Aim -
Pull out every line below holding the word "from".

★ ★ ★ ★ ★

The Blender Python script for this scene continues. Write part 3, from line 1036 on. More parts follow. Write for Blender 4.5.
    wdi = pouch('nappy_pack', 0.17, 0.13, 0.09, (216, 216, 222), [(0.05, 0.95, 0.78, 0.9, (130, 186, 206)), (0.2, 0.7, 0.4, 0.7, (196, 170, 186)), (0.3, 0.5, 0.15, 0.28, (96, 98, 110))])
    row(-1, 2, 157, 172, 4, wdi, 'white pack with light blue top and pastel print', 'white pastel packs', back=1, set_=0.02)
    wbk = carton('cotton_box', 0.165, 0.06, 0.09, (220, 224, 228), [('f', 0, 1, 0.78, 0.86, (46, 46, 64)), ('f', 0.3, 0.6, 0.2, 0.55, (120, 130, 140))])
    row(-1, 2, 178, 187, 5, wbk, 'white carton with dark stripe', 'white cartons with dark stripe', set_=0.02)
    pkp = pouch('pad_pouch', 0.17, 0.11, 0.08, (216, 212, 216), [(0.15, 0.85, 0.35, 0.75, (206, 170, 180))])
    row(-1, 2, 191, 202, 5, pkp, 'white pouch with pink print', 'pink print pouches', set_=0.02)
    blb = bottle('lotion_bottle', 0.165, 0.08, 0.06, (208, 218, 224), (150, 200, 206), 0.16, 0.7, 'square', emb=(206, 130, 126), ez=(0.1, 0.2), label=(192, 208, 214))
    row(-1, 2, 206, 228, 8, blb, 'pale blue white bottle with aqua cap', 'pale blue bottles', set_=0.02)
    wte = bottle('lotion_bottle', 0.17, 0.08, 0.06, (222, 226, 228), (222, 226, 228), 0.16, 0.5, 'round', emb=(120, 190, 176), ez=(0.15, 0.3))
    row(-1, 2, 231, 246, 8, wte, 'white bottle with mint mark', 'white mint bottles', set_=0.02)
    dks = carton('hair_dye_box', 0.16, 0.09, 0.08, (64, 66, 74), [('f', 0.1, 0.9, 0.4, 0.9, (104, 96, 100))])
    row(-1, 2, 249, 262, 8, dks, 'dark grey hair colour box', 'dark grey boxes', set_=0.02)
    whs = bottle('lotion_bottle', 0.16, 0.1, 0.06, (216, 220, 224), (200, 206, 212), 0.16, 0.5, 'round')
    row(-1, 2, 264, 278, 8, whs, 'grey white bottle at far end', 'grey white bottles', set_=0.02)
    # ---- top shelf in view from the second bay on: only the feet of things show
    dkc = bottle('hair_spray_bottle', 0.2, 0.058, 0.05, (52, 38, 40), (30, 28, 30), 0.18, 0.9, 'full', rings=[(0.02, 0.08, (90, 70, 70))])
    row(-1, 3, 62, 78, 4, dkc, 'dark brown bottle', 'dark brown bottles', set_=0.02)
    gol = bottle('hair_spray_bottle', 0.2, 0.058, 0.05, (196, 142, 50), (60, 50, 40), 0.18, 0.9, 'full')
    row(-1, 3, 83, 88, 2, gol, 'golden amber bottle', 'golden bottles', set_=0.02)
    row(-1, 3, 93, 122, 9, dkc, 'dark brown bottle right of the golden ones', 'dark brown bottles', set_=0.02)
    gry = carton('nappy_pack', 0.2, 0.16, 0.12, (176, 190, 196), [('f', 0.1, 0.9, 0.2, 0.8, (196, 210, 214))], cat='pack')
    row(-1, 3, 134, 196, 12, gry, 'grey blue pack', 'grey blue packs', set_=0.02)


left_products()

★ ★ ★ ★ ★

Reply to the task -
The Blender Python script for this scene continues. Write part 3, from line 1036 on. More parts follow. Write for Blender 4.5.
    # ---- top shelf in view from the second bay on: only the feet of things show